-- Written problem --
Starting with the first line of the data that follows, transcribe every line verbatim until the line containing "return (f(r /" has been transcribed.

-- Data segment --
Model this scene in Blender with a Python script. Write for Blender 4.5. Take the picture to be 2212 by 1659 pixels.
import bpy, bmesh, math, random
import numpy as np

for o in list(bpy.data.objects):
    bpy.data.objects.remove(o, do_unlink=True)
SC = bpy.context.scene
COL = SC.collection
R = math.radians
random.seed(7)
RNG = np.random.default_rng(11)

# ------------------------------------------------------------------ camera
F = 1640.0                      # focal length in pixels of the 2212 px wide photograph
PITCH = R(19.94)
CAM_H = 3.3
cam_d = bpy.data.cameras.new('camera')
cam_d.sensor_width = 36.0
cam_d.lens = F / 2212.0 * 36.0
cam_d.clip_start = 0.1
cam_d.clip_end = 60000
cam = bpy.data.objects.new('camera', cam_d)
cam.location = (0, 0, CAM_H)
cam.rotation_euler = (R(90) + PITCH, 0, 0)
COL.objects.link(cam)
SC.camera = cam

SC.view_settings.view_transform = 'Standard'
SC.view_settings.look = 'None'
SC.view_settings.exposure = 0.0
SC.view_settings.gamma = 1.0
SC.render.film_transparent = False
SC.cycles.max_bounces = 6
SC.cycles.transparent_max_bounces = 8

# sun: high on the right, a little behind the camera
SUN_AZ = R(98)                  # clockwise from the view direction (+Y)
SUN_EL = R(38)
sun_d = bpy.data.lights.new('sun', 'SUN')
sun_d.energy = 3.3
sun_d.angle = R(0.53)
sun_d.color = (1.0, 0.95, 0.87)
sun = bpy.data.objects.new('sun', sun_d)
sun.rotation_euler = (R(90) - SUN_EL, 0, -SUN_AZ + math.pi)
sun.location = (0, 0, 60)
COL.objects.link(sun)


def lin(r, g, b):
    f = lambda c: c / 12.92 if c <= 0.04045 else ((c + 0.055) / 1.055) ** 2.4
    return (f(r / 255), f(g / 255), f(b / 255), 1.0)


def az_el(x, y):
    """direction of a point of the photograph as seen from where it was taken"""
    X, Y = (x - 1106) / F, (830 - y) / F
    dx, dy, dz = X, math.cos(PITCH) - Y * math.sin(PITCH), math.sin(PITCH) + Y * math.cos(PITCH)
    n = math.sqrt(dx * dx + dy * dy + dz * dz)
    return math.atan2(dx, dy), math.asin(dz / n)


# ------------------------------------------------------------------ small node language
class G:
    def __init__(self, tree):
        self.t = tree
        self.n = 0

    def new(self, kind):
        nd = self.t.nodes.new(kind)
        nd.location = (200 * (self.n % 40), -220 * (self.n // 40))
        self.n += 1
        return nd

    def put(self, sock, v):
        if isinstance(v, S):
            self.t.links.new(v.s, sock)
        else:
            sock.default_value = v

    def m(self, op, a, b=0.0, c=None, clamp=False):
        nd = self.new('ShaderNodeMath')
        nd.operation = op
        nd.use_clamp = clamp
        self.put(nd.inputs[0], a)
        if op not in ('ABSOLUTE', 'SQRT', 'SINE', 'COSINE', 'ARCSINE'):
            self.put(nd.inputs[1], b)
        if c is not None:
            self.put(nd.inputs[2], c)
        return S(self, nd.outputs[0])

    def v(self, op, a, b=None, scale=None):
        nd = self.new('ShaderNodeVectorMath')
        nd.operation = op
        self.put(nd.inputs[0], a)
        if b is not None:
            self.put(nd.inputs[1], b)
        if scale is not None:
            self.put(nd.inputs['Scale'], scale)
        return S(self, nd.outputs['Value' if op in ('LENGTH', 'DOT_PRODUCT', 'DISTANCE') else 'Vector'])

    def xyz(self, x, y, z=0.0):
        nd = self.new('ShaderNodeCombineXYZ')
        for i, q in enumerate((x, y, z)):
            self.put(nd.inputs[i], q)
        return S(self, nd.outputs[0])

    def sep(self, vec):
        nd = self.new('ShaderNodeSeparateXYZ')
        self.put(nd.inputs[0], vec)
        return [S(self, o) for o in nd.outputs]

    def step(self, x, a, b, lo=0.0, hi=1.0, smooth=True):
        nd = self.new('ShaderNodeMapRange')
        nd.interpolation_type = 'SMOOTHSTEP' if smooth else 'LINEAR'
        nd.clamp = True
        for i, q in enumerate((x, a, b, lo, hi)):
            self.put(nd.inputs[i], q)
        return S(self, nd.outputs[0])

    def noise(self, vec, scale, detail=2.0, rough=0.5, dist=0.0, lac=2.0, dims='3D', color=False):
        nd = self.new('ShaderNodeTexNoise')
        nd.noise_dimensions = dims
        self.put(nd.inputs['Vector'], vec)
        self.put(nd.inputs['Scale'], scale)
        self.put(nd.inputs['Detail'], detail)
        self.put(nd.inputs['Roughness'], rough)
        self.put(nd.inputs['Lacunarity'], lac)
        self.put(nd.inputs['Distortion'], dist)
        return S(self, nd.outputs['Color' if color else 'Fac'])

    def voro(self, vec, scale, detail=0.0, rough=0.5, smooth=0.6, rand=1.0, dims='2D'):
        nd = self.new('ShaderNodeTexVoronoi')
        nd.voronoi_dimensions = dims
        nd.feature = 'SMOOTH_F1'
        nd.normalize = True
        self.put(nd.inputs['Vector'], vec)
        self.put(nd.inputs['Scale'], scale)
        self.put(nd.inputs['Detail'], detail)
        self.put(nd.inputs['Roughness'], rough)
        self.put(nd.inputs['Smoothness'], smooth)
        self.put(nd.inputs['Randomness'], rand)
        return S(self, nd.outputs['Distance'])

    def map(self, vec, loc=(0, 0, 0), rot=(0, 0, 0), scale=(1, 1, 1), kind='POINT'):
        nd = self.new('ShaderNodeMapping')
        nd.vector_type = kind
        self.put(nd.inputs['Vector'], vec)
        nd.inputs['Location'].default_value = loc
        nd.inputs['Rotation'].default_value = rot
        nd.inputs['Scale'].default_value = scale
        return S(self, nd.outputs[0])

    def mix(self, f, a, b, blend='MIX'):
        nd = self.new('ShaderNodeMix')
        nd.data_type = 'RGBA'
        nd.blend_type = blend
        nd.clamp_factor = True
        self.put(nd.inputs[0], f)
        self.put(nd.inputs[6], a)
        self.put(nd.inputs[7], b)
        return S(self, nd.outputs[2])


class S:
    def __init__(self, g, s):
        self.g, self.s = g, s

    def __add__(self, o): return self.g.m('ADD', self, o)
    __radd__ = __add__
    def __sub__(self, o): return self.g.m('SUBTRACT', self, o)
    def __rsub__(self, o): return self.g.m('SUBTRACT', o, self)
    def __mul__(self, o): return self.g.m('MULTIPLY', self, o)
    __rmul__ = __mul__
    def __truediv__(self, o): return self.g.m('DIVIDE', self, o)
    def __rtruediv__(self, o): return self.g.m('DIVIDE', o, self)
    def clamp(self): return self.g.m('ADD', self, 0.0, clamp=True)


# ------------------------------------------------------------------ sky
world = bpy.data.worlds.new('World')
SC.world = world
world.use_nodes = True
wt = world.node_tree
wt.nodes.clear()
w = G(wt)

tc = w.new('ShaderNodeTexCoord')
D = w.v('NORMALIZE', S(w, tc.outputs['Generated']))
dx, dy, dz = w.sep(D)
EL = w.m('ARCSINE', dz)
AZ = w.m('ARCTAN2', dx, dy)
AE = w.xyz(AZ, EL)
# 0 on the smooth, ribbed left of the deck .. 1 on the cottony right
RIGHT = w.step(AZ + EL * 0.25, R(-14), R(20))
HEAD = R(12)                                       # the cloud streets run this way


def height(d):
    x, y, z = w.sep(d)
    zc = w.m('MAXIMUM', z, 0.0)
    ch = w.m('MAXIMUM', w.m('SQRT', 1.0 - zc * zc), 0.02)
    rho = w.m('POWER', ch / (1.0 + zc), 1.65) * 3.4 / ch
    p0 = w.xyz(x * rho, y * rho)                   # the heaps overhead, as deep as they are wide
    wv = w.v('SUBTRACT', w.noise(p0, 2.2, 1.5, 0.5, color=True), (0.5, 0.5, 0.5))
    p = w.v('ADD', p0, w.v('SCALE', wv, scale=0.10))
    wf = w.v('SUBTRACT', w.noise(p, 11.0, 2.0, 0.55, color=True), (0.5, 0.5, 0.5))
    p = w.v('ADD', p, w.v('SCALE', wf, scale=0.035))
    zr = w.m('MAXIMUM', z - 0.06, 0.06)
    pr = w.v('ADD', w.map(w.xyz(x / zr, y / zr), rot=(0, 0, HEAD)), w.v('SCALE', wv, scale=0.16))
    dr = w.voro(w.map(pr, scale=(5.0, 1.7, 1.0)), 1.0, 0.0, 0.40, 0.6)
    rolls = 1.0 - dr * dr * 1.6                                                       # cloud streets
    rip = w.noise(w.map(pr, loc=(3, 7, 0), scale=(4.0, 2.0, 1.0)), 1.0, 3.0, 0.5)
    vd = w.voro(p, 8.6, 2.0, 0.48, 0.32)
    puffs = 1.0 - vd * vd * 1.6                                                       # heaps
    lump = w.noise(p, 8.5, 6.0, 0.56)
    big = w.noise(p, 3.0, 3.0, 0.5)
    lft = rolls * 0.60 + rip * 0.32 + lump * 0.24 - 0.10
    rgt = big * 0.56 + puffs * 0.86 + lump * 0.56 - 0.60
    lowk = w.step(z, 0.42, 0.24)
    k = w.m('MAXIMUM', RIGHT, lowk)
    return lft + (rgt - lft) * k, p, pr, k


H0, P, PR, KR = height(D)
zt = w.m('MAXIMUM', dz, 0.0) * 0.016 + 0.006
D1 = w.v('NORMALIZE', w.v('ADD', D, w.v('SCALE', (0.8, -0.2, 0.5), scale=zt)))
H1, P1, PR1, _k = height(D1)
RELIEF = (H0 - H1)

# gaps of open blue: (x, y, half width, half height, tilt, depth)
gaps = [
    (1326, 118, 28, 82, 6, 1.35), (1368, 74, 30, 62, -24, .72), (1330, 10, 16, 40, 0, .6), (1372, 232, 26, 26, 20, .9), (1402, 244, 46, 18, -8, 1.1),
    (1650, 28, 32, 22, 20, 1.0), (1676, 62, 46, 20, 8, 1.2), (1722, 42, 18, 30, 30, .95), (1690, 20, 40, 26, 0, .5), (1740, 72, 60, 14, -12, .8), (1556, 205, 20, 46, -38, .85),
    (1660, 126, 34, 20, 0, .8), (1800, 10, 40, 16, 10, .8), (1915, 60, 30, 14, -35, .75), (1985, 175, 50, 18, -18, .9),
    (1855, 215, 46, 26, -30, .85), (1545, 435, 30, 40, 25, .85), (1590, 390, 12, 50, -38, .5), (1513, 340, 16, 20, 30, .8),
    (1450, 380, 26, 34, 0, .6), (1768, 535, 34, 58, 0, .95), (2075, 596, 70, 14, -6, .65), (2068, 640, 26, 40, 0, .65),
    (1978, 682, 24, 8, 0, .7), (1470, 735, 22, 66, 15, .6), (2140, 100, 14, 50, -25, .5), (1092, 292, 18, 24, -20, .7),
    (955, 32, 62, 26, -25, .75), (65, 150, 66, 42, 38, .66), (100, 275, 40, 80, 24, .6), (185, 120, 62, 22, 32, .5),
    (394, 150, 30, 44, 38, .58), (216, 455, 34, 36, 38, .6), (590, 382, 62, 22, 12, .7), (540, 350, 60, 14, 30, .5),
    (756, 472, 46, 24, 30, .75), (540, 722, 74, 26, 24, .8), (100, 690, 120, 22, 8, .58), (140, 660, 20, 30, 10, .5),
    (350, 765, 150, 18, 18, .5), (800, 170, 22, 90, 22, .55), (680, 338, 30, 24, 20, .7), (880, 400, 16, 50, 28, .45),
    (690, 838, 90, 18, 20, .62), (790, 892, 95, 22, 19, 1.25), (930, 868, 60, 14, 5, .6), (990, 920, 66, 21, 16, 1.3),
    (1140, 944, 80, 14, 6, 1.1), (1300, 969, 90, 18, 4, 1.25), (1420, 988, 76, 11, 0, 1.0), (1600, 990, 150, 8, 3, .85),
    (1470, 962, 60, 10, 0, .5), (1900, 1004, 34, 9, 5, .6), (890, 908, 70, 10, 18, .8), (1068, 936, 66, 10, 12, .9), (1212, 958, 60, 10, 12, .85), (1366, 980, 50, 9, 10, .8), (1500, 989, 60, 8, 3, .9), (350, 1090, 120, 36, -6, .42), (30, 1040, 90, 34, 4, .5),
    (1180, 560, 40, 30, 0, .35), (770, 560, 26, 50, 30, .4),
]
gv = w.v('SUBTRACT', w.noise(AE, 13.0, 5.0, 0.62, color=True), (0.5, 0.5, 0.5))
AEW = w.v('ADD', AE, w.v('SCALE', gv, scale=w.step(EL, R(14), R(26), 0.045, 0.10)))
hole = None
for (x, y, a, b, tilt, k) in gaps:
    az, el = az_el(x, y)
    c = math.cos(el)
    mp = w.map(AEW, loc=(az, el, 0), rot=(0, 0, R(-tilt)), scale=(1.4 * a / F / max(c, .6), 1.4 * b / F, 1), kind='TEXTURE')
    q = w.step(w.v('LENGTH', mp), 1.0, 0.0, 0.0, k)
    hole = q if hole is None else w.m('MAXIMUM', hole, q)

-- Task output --
Model this scene in Blender with a Python script. Write for Blender 4.5. Take the picture to be 2212 by 1659 pixels.
import bpy, bmesh, math, random
import numpy as np

for o in list(bpy.data.objects):
    bpy.data.objects.remove(o, do_unlink=True)
SC = bpy.context.scene
COL = SC.collection
R = math.radians
random.seed(7)
RNG = np.random.default_rng(11)

# ------------------------------------------------------------------ camera
F = 1640.0                      # focal length in pixels of the 2212 px wide photograph
PITCH = R(19.94)
CAM_H = 3.3
cam_d = bpy.data.cameras.new('camera')
cam_d.sensor_width = 36.0
cam_d.lens = F / 2212.0 * 36.0
cam_d.clip_start = 0.1
cam_d.clip_end = 60000
cam = bpy.data.objects.new('camera', cam_d)
cam.location = (0, 0, CAM_H)
cam.rotation_euler = (R(90) + PITCH, 0, 0)
COL.objects.link(cam)
SC.camera = cam

SC.view_settings.view_transform = 'Standard'
SC.view_settings.look = 'None'
SC.view_settings.exposure = 0.0
SC.view_settings.gamma = 1.0
SC.render.film_transparent = False
SC.cycles.max_bounces = 6
SC.cycles.transparent_max_bounces = 8

# sun: high on the right, a little behind the camera
SUN_AZ = R(98)                  # clockwise from the view direction (+Y)
SUN_EL = R(38)
sun_d = bpy.data.lights.new('sun', 'SUN')
sun_d.energy = 3.3
sun_d.angle = R(0.53)
sun_d.color = (1.0, 0.95, 0.87)
sun = bpy.data.objects.new('sun', sun_d)
sun.rotation_euler = (R(90) - SUN_EL, 0, -SUN_AZ + math.pi)
sun.location = (0, 0, 60)
COL.objects.link(sun)


def lin(r, g, b):
    f = lambda c: c / 12.92 if c <= 0.04045 else ((c + 0.055) / 1.055) ** 2.4
    return (f(r / 255), f(g / 255), f(b / 255), 1.0)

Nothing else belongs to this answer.